Difficult to Argue With

Immediately following this line Bell argues that a lack of certainty on the biblical teaching about hell is humble, and I believe this is why it is so hard to get him to speak clearly on what he believes. Just this morning Albert Mohler wrote about Brian McLaren’s response to his review of Love Wins. In it McLaren rings out with the same humility talk regarding the confidence we have in what the Bible teaches:

“…no articulation of the gospel today can presume to be exactly identical to the original meaning Christ and the apostles proclaimed. That doesn’t mean we can’t proclaim anything with confidence, but it demands a proper and humble confidence rather than a naive and excessive confidence.”

 

Apparently the difference between “humble confidence” and “naïve confidence” is whether you believe the Bible communicates a message that can be understood or not. If the answer is yes, you put the “undie” in “fundie.” If the answer is no, you are humble and can propagate any view you chose.
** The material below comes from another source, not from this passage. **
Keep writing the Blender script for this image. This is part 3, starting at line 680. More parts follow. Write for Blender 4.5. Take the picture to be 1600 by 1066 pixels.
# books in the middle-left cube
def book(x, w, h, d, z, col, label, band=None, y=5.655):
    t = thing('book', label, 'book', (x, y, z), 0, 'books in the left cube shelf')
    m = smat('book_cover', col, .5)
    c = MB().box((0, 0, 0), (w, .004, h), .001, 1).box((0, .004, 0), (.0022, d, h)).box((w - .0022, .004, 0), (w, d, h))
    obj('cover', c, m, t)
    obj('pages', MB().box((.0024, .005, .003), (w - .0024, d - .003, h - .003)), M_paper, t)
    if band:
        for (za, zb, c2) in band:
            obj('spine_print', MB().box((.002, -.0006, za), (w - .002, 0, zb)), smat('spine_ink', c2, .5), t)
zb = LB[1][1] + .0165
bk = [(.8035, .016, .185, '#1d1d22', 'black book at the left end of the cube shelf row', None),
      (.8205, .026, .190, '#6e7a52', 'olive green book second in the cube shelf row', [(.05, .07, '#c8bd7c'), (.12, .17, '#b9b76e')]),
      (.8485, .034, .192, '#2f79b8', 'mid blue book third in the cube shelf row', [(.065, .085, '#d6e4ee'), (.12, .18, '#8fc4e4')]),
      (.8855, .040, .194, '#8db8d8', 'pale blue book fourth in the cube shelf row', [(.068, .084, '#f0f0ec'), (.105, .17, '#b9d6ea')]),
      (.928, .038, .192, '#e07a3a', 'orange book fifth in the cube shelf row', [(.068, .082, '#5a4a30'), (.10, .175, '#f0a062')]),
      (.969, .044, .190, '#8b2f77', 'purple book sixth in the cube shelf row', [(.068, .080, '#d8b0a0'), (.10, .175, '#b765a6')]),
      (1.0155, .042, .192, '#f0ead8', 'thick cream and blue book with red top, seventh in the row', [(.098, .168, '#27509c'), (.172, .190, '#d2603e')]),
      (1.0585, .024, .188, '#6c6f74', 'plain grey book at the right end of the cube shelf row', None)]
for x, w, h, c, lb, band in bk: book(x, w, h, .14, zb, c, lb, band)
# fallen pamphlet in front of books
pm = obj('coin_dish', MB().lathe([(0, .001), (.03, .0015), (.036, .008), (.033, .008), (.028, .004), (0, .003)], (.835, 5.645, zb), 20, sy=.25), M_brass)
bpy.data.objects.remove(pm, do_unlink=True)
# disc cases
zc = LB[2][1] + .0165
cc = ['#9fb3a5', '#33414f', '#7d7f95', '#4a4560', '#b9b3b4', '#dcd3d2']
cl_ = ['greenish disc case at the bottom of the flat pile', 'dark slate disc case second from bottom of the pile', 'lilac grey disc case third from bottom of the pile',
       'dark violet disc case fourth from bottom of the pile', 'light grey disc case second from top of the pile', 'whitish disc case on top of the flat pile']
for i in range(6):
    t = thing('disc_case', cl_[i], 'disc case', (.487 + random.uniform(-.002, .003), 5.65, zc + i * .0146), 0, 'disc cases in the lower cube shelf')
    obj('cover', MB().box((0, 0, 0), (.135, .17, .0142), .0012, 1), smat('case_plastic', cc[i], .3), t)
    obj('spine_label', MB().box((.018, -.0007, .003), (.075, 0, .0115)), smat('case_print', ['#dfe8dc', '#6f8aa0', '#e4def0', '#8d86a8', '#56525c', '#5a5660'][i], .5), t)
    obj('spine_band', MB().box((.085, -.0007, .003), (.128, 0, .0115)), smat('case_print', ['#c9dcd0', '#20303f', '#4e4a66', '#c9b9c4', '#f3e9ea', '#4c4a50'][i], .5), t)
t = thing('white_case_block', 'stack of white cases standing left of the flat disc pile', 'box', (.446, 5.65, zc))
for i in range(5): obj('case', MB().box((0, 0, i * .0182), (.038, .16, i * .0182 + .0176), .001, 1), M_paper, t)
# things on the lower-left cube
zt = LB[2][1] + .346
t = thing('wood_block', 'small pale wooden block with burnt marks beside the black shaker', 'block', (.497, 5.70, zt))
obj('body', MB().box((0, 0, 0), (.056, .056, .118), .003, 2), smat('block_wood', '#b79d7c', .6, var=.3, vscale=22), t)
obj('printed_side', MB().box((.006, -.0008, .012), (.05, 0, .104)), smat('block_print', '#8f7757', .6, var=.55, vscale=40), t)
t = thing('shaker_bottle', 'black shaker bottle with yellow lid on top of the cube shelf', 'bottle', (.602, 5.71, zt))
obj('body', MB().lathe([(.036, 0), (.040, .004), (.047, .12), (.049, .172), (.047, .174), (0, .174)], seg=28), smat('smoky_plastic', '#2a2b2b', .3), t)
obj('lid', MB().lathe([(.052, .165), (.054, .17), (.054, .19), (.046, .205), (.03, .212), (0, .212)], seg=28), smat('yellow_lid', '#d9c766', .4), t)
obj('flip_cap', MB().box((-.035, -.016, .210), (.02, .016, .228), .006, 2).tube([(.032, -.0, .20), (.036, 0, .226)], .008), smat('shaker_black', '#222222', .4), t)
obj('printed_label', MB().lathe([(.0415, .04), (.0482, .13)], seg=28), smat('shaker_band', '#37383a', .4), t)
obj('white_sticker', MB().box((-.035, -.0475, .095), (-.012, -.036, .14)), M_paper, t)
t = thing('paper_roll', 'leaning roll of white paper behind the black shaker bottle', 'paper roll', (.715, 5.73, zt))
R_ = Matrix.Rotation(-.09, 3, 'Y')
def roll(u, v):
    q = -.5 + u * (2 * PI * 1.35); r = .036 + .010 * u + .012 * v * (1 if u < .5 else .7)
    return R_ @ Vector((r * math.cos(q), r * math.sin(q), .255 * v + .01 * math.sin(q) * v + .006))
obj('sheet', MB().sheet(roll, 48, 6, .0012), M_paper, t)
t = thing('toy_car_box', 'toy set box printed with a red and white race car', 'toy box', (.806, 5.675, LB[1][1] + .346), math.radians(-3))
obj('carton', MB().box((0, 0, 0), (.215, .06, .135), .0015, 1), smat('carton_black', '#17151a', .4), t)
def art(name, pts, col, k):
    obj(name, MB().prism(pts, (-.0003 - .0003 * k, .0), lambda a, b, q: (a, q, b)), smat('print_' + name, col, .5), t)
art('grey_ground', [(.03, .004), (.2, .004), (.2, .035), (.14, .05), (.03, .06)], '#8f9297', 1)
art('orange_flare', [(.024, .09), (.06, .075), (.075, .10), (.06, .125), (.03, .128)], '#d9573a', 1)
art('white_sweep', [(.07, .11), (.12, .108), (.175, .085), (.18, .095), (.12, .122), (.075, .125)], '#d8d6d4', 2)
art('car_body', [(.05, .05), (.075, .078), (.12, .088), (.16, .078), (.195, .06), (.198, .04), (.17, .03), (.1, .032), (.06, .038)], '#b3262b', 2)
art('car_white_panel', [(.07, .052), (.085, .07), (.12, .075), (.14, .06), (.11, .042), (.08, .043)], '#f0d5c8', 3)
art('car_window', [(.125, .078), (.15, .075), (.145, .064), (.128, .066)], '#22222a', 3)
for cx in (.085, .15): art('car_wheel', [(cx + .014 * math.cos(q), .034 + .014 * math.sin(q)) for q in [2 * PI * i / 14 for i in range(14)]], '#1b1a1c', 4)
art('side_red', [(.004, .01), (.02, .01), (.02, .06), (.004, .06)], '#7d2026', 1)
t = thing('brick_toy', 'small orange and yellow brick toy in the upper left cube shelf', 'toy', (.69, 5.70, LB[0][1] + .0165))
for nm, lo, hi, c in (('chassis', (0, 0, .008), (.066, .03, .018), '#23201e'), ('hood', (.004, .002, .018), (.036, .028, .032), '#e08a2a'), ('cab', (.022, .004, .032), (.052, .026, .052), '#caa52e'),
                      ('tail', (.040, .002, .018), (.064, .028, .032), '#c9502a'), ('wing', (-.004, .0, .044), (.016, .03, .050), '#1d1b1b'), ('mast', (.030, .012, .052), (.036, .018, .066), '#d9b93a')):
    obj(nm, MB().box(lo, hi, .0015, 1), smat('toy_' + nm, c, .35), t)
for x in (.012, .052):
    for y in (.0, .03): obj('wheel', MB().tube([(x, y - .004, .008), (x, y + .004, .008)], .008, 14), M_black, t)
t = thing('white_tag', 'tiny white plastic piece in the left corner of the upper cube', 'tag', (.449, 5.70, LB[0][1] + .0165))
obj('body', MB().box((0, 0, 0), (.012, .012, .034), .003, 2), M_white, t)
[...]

In an interview that’s posted online when he is asked about heaven and hell he attempts to say that holding to an orthodox understanding is speculation. And his views aren’t? What he’s doing then, is setting up his defense by saying that those who are convicted of the biblical truth of eternal conscious suffering in hell are proud and arrogant.

I don’t have to read Love Wins to figure out that Rob Bell first and foremost considers hell to be a present reality that we make for ourselves. I don’t have to read Love Wins to know that Rob Bell does not hold to orthodoxy. I don’t have to read Love Wins. Rob Bell has already shown us that he’s experiencing heaven now. I fear what he will experience later.